Generally shareholders would prefer a ceo whose incentives are aligned with those of the company. On the one hand maybe it’s good that Dorsey could fuck off from twitter if things went bad and not suffer too much from it: it allows him to take risks and ceos not wanting to take reasonable risks as much as shareholders would like (because they have a undiversified interest in their company doing well but more importantly not doing badly whereas shareholders are typically more diversified and so can accept a bigger loss) is a known issue with many public companies. On the other hand, if he can fuck off and do ok if things go bad, maybe he is less motivated to stop them going bad.

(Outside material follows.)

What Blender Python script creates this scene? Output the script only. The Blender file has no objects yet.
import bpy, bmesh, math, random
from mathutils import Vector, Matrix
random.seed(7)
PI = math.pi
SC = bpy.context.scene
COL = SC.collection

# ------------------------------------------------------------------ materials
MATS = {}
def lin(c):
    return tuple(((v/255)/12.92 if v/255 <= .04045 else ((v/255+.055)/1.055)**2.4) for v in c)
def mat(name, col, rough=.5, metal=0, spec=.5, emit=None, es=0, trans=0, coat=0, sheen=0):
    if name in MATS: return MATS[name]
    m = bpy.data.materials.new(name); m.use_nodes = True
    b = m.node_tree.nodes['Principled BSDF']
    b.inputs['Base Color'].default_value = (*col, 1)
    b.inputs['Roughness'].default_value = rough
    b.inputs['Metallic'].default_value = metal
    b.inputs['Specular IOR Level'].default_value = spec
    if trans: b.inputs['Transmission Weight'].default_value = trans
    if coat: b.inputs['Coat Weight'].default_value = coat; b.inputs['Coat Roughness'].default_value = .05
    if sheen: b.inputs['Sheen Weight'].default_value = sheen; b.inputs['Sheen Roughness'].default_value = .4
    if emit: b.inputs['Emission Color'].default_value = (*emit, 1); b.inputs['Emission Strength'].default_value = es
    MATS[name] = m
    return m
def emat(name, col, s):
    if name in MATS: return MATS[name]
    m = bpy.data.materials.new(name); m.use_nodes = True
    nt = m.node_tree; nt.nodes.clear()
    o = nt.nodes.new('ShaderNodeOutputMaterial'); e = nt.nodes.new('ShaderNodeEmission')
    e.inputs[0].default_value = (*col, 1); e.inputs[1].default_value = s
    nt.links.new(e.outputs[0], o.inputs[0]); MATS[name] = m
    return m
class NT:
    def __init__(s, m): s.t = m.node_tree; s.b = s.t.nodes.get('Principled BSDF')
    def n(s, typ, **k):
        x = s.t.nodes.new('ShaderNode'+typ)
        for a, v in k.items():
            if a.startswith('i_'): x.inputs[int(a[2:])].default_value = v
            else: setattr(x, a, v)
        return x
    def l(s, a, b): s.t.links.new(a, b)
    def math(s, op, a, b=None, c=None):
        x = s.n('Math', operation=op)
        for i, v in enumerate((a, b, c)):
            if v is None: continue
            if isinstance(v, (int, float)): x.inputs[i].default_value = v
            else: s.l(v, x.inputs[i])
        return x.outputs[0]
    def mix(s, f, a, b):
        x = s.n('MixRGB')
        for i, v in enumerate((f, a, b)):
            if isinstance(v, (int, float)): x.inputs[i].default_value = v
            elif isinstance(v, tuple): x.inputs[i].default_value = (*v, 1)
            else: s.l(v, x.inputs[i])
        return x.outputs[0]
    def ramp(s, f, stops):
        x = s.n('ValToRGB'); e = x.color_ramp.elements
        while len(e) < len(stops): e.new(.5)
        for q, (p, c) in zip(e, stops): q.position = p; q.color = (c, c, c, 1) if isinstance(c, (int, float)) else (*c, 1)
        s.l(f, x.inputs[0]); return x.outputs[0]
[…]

A second issue is that people may feel that he will not be able to do the job properly if he is splitting his time between companies, and twitter have to care about the opinions of their shareholders and their users and their advertisers and their employees. Any of those groups may feel this. A main part of the job of the CEO will be deciding what the companies values are and making sure they are reflected by the firm’s actions. For Twitter at the moment this seems like a harder job than for many companies so possibly it would be even harder than usual to be a part-time CEO.

He’s uniquely qualified to run the company:

1) he founded it;

2) he doesn’t depend on it for his own livelihood;

3) he has enough time and space; physically, mentally, financially, and computationally to have proper distance from the company; and

4) Twitter is essentially feature-complete.

When you say "never a hint of arrogance" you mean aside from him deciding to run a public company/major social media platform in his spare time? That it'd be fine to give something with 300 million users a half-hearted effort?

Unfortunately my Twitter NDA prevents me from giving details. But happily, I didn't sign the non-disparagement clause, so I don't think I can get in trouble for saying that I am very happy I no longer work at Twitter, and that I'd definitely not return while he was CEO.

I will grant, though, that he's excellent at performing reasonableness. He is particularly good at the humble apology for whatever Twitter's latest failure is, as well as the promise to do better next time. I could even believe he means it. In the moment, anyhow.

> That it'd be fine to give something with 300 million users a half-hearted effort?

Is Twitter not free? What does Jack owe anyone? He didn't force you to sign up for anything. He didn't force you to work for him either. I am sympathetic if you were somehow swindled through the hiring process as too many people are, but otherwise, it seems more arrogant to demand that this one man spend his time however you see fit vs. doing whatever he wants. Clearly the way he spends his time is working for him or else he wouldn't be in his position.

Of course it's working for him. That he values that over the impact on others is a sign of arrogance.

Nobody's demanding that he spend his time in a particular way. He is welcome to head off for a year-long silent meditation in Burma for all I care. But plenty of people are saying that Twitter deserves a CEO who's focused on the job. Twitter, as a key social-media platform and a network-effects business, is not something where people can choose among a variety of approximately equivalent providers. He's half-assing it, and the world deserves better.

The answer to your question is simply “envy”.
That's a pretty thoughtless response.

Very few people have the privilege of being an employee with the perks of the CEO, let alone for multiple companies.

In fact, in the white collar world at least, "moonlighting" is definitely frowned upon, and in many places still outright banned.

And that's just the start.

>Jack Dorsey's been pretty active on the podcast scene recently, and I feel it's harder to fake your personality in multiple long form conversations. I never got a hint of arrogance from him

I do this all day, every day at work. Pretty sure most of us do to some degree. It's really not hard to put on a near perfect professional mask for extended periods of time, though it can be exhausting for some people.